The task:
Among the lines below, list those containing the string "script".

Records provided:
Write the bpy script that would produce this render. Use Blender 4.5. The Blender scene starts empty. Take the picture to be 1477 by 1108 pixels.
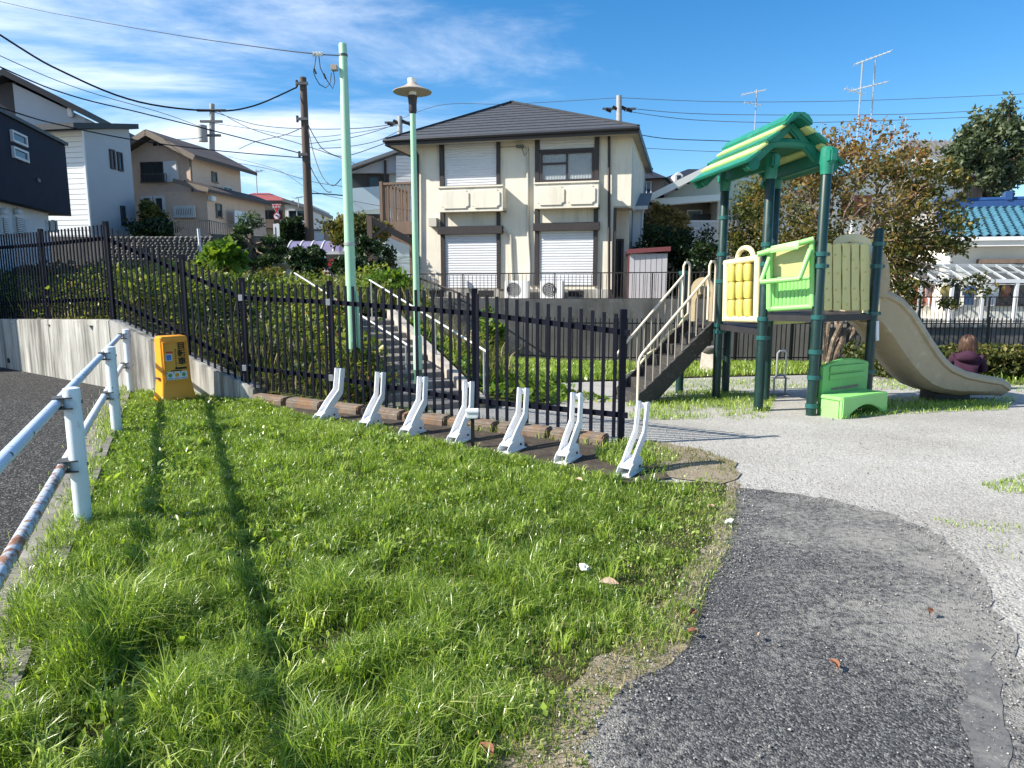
import bpy, bmesh, math, random
import numpy as np
from mathutils import Vector, Matrix
random.seed(7)
RNG = np.random.default_rng(7)
S = bpy.context.scene
COL = S.collection
R = math.radians
V = Vector

# ------------------------------------------------------------ camera, sky, sun
F = 1000.0
TILT = math.atan(.15)
CAM = V((0, 0, 1.6))
cd = bpy.data.cameras.new('camera')
cd.sensor_width = 36
cd.lens = 36 * F / 1477
cd.clip_end = 3000
cd.clip_start = .05
cam = bpy.data.objects.new('camera', cd)
COL.objects.link(cam)
cam.location = CAM
cam.rotation_euler = (math.pi / 2 - TILT, 0, 0)
S.camera = cam

SUNH = V((-1.27, -.31, 0))                      # horizontal heading towards the sun
SUN_EL = math.atan(1 / SUNH.length)
SUN_AZ = math.atan2(SUNH.x, SUNH.y)
W = bpy.data.worlds.new('World')
S.world = W
W.use_nodes = True
nt = W.node_tree
nt.nodes.clear()
def wn(t, **k):
    n = nt.nodes.new(t)
    for a, b in k.items():
        setattr(n, a, b)
    return n
out = wn('ShaderNodeOutputWorld')
bg = wn('ShaderNodeBackground')
bg.inputs[1].default_value = .105
sky = wn('ShaderNodeTexSky', sky_type='NISHITA', sun_disc=False, sun_elevation=SUN_EL, sun_rotation=SUN_AZ,
         altitude=50, air_density=1.0, dust_density=.3, ozone_density=3.0)
hs = wn('ShaderNodeHueSaturation')
hs.inputs['Saturation'].default_value = 1.36
hs.inputs['Value'].default_value = 1.0
nt.links.new(sky.outputs[0], hs.inputs['Color'])
tc = wn('ShaderNodeTexCoord')
sep = wn('ShaderNodeSeparateXYZ')
nt.links.new(tc.outputs['Generated'], sep.inputs[0])
def wm(op, a, b, clamp=False):
    n = wn('ShaderNodeMath', operation=op, use_clamp=clamp)
    for i, x in enumerate((a, b)):
        if isinstance(x, (int, float)):
            n.inputs[i].default_value = x
        else:
            nt.links.new(x, n.inputs[i])
    return n.outputs[0]
zz = wm('ADD', wm('MAXIMUM', sep.outputs[2], 0.0), .12)
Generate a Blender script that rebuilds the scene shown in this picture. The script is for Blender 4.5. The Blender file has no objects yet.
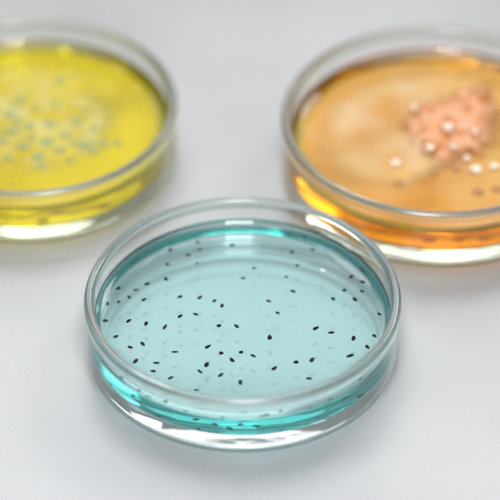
import bpy, bmesh, math, random
from math import radians, sin, cos, pi, sqrt, exp, hypot, atan2
from mathutils import Vector, Matrix, noise

random.seed(7)
S = bpy.context.scene
COL = S.collection
MM = 0.001

# ------------------------------------------------------------------ helpers
def tag(o, label=None, cat=None, group=None, kind=None):
    if label: o['label'] = label
    if cat: o['category'] = cat
    if group: o['group'] = group
    if kind: o['kind'] = kind
    return o

def empty(name, loc, rz=0.0):
    o = bpy.data.objects.new(name, None)
    o.empty_display_size = 0.01
    o.location = loc
    o.rotation_euler = (0, 0, rz)
    COL.objects.link(o)
    return o

def mesh_obj(name, me, mat, parent=None, loc=(0, 0, 0)):
    o = bpy.data.objects.new(name, me)
    if mat: me.materials.append(mat)
    o.location = loc
    COL.objects.link(o)
    if parent: o.parent = parent
    return o

def arc(cx, cz, r, a0, a1, n):
    return [(cx + r * cos(radians(a0 + (a1 - a0) * k / n)), cz + r * sin(radians(a0 + (a1 - a0) * k / n))) for k in range(n + 1)]

def clean(prof):
    out = [prof[0]]
    for p in prof[1:]:
        if hypot(p[0] - out[-1][0], p[1] - out[-1][1]) > 0.004: out.append(p)
    return out

def profile_normals(prof):
    """one outward normal per profile point (the loop runs counter-clockwise in r,z)"""
    segs = []
    for a, b in zip(prof, prof[1:]):
        d = Vector((b[1] - a[1], -(b[0] - a[0])))
        segs.append((d.normalized(), d.length))
    ns = []
    for i in range(len(prof)):
        if i == 0: n = segs[0][0]
        elif i == len(prof) - 1: n = segs[-1][0]
        else:
            (n0, l0), (n1, l1) = segs[i - 1], segs[i]
            n = (n0 * l1 + n1 * l0).normalized()     # nearer segment counts more
        if prof[i][0] < 1e-6: n = Vector((0, 1 if n[1] > 0 else -1))
        ns.append(n)
    return ns

def lathe_mesh(name, prof, runs, scale=1.0, seg=256, wob=None):
    """turn the index runs of one profile (mm) round z into a mesh with the profile's own normals"""
    ns = profile_normals(prof)
    verts, faces, vn = [], [], []
    for (i0, i1) in runs:
        prev = None
        for i in range(i0, i1 + 1):
            r, z = prof[i]
            if r < 1e-6:
                ring = [len(verts)]
                verts.append((0, 0, z * MM * scale)); vn.append((0, 0, ns[i][1]))
            else:
                ring = []
                for j in range(seg):
                    a = 2 * pi * j / seg
                    rr, zz = r, z
                    if wob: rr, zz = wob(r, z, a)
                    ring.append(len(verts))
                    verts.append((rr * cos(a) * MM * scale, rr * sin(a) * MM * scale, zz * MM * scale))
                    vn.append((ns[i][0] * cos(a), ns[i][0] * sin(a), ns[i][1]))
            if prev is not None:
                for j in range(seg):
                    k = (j + 1) % seg
                    if len(prev) == 1: faces.append((prev[0], ring[k], ring[j])[::-1] if False else (prev[0], ring[k], ring[j]))
                    elif len(ring) == 1: faces.append((prev[j], prev[k], ring[0]))
                    else: faces.append((prev[j], prev[k], ring[k], ring[j]))
            prev = ring
    me = bpy.data.meshes.new(name)
    me.from_pydata(verts, [], faces)
    me.polygons.foreach_set('use_smooth', [True] * len(me.polygons))
    me.update()
    if not wob:
        me.normals_split_custom_set_from_vertices(vn)
    return me

# ------------------------------------------------------------------ materials
def mat_new(name):
    m = bpy.data.materials.new(name); m.use_nodes = True
    nt = m.node_tree; nt.nodes.clear()
    out = nt.nodes.new('ShaderNodeOutputMaterial')
    return m, nt, out

def principled(nt, **kw):
    b = nt.nodes.new('ShaderNodeBsdfPrincipled')
    for k, v in kw.items():
        b.inputs[k.replace('_', ' ')].default_value = v
    return b

def glass_material(name, sig, ior=1.52, rough=0.0, frost=0.0):
    m, nt, out = mat_new(name)
    b = principled(nt, Base_Color=(1, 1, 1, 1), Roughness=rough, IOR=ior)
    b.inputs['Transmission Weight'].default_value = 1.0
    # faint moulding ripple of pressed glass
    tc = nt.nodes.new('ShaderNodeTexCoord')
    nz = nt.nodes.new('ShaderNodeTexNoise'); nz.inputs['Scale'].default_value = 160; nz.inputs['Detail'].default_value = 1
    bp = nt.nodes.new('ShaderNodeBump'); bp.inputs['Strength'].default_value = 0.03; bp.inputs['Distance'].default_value = 0.0003
    nt.links.new(tc.outputs['Object'], nz.inputs['Vector'])
    nt.links.new(nz.outputs['Fac'], bp.inputs['Height'])
    nt.links.new(bp.outputs['Normal'], b.inputs['Normal'])
    va = nt.nodes.new('ShaderNodeVolumeAbsorption')
    absorb(va, sig)
    if frost > 0:
        d = principled(nt, Base_Color=(0.90, 0.92, 0.92, 1), Roughness=0.25, IOR=ior)
        mx = nt.nodes.new('ShaderNodeMixShader'); mx.inputs[0].default_value = frost
        nt.links.new(b.outputs[0], mx.inputs[1]); nt.links.new(d.outputs[0], mx.inputs[2])
        b = mx
    nt.links.new(b.outputs[0], out.inputs['Surface'])
    nt.links.new(va.outputs[0], out.inputs['Volume'])
    return m

def absorb(node, sig):
    d = max(sig) * 1.05
    node.inputs['Density'].default_value = d
    node.inputs['Color'].default_value = tuple(1 - s / d for s in sig) + (1,)

def gel_material(name, sig, milk, haze, side, ior=1.333, bump=0.03):
    """clear coloured gel that is also a little milky: 'haze' of its surface scatters light in the colour 'milk'"""
    m, nt, out = mat_new(name)
    L = nt.links.new
    b = principled(nt, Base_Color=(1, 1, 1, 1), Roughness=0.0, IOR=ior)
    b.inputs['Transmission Weight'].default_value = 1.0
    tc = nt.nodes.new('ShaderNodeTexCoord')
    nz = nt.nodes.new('ShaderNodeTexNoise'); nz.inputs['Scale'].default_value = 90; nz.inputs['Detail'].default_value = 2
    bp = nt.nodes.new('ShaderNodeBump'); bp.inputs['Strength'].default_value = bump; bp.inputs['Distance'].default_value = 0.001
    L(tc.outputs['Object'], nz.inputs['Vector'])
    L(nz.outputs['Fac'], bp.inputs['Height'])
    L(bp.outputs['Normal'], b.inputs['Normal'])
    d = principled(nt, Base_Color=milk + (1,), Roughness=0.06, IOR=ior)
    L(bp.outputs['Normal'], d.inputs['Normal'])
    n2 = nt.nodes.new('ShaderNodeTexNoise'); n2.inputs['Scale'].default_value = 45; n2.inputs['Detail'].default_value = 3
    L(tc.outputs['Object'], n2.inputs['Vector'])
    mr = nt.nodes.new('ShaderNodeMapRange'); mr.inputs['From Min'].default_value = 0.3; mr.inputs['From Max'].default_value = 0.7
    mr.inputs['To Min'].default_value = haze * 0.85; mr.inputs['To Max'].default_value = haze * 1.15
    L(n2.outputs['Fac'], mr.inputs['Value'])
    mx = nt.nodes.new('ShaderNodeMixShader')
    ge = nt.nodes.new('ShaderNodeNewGeometry'); sx = nt.nodes.new('ShaderNodeSeparateXYZ')
    L(ge.outputs['True Normal'], sx.inputs[0])
    tp = nt.nodes.new('ShaderNodeMapRange'); tp.inputs['From Min'].default_value = 0.2; tp.inputs['From Max'].default_value = 0.9
    tp.inputs['To Min'].default_value = side; tp.inputs['To Max'].default_value = 1.0     # the skin on top is the milkiest
    L(sx.outputs['Z'], tp.inputs['Value'])
    mk = nt.nodes.new('ShaderNodeMath'); mk.operation = 'MULTIPLY'
    L(mr.outputs[0], mk.inputs[0]); L(tp.outputs[0], mk.inputs[1])
    L(mk.outputs[0], mx.inputs[0]); L(b.outputs[0], mx.inputs[1]); L(d.outputs[0], mx.inputs[2])
    va = nt.nodes.new('ShaderNodeVolumeAbsorption')
    absorb(va, sig)
    L(mx.outputs[0], out.inputs['Surface'])
    L(va.outputs[0], out.inputs['Volume'])
    return m

def table_material():
    m, nt, out = mat_new('brushed_metal')
    b = principled(nt, Roughness=0.42, Metallic=0.28, Specular_IOR_Level=0.4)
    tc = nt.nodes.new('ShaderNodeTexCoord')
    n1 = nt.nodes.new('ShaderNodeTexNoise'); n1.inputs['Scale'].default_value = 9; n1.inputs['Detail'].default_value = 3
    n2 = nt.nodes.new('ShaderNodeTexNoise'); n2.inputs['Scale'].default_value = 900; n2.inputs['Detail'].default_value = 2
    mp = nt.nodes.new('ShaderNodeMapping'); mp.inputs['Scale'].default_value = (0.8, 1.3, 1.0)
    nt.links.new(tc.outputs['Object'], n1.inputs['Vector'])
    nt.links.new(tc.outputs['Object'], mp.inputs['Vector'])
    nt.links.new(mp.outputs[0], n2.inputs['Vector'])
    cr = nt.nodes.new('ShaderNodeValToRGB')
    cr.color_ramp.elements[0].position = 0.3; cr.color_ramp.elements[0].color = (0.42, 0.432, 0.445, 1)
    cr.color_ramp.elements[1].position = 0.7; cr.color_ramp.elements[1].color = (0.50, 0.51, 0.52, 1)
    nt.links.new(n1.outputs['Fac'], cr.inputs[0])
    mx = nt.nodes.new('ShaderNodeMixRGB'); mx.blend_type = 'MULTIPLY'; mx.inputs[0].default_value = 0.10
    nt.links.new(cr.outputs[0], mx.inputs[1]); nt.links.new(n2.outputs['Fac'], mx.inputs[2])
    nt.links.new(mx.outputs[0], b.inputs['Base Color'])
    bp = nt.nodes.new('ShaderNodeBump'); bp.inputs['Strength'].default_value = 0.03; bp.inputs['Distance'].default_value = 0.0004
    nt.links.new(n2.outputs['Fac'], bp.inputs['Height'])
    nt.links.new(bp.outputs['Normal'], b.inputs['Normal'])
    nt.links.new(b.outputs[0], out.inputs['Surface'])
    return m

def speck_material(name, col):
    m, nt, out = mat_new(name)
    b = principled(nt, Base_Color=col + (1,), Roughness=0.55, Specular_IOR_Level=0.2)
    nt.links.new(b.outputs[0], out.inputs['Surface'])
    return m

# ------------------------------------------------------------------ camera (fitted to the rims)
CAM_H = 0.62325
PITCH = 0.6987
FPX = 2901.8 / 500.0
cam_d = bpy.data.cameras.new('camera')
cam = bpy.data.objects.new('camera', cam_d)
COL.objects.link(cam)
cam.location = (0, 0, CAM_H)
cam.rotation_euler = (pi / 2 - PITCH, 0, 0)
cam_d.sensor_width = 36
cam_d.lens = 36 * FPX
cam_d.clip_start = 0.02
cam_d.clip_end = 50
cam_d.dof.use_dof = True
S.camera = cam

def ground(px, py, z):
    """point at height z that the photograph shows at (px, py) of its 500 pixels"""
    dx = (px - 250) / 2901.8; dy = (250 - py) / 2901.8
    d = Vector((dx, cos(PITCH) + dy * sin(PITCH), -sin(PITCH) + dy * cos(PITCH)))
    t = (z - CAM_H) / d.z
    return Vector((d.x * t, d.y * t, z))

FOC = ground(235, 345, 0.011)
cam_d.dof.focus_distance = FOC.y * cos(PITCH) + (CAM_H - FOC.z) * sin(PITCH)
cam_d.dof.aperture_fstop = cam_d.lens / 35.0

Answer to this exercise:
Write the bpy script that would produce this render. Use Blender 4.5. The Blender scene starts empty. Take the picture to be 1477 by 1108 pixels.
Generate a Blender script that rebuilds the scene shown in this picture. The script is for Blender 4.5. The Blender file has no objects yet.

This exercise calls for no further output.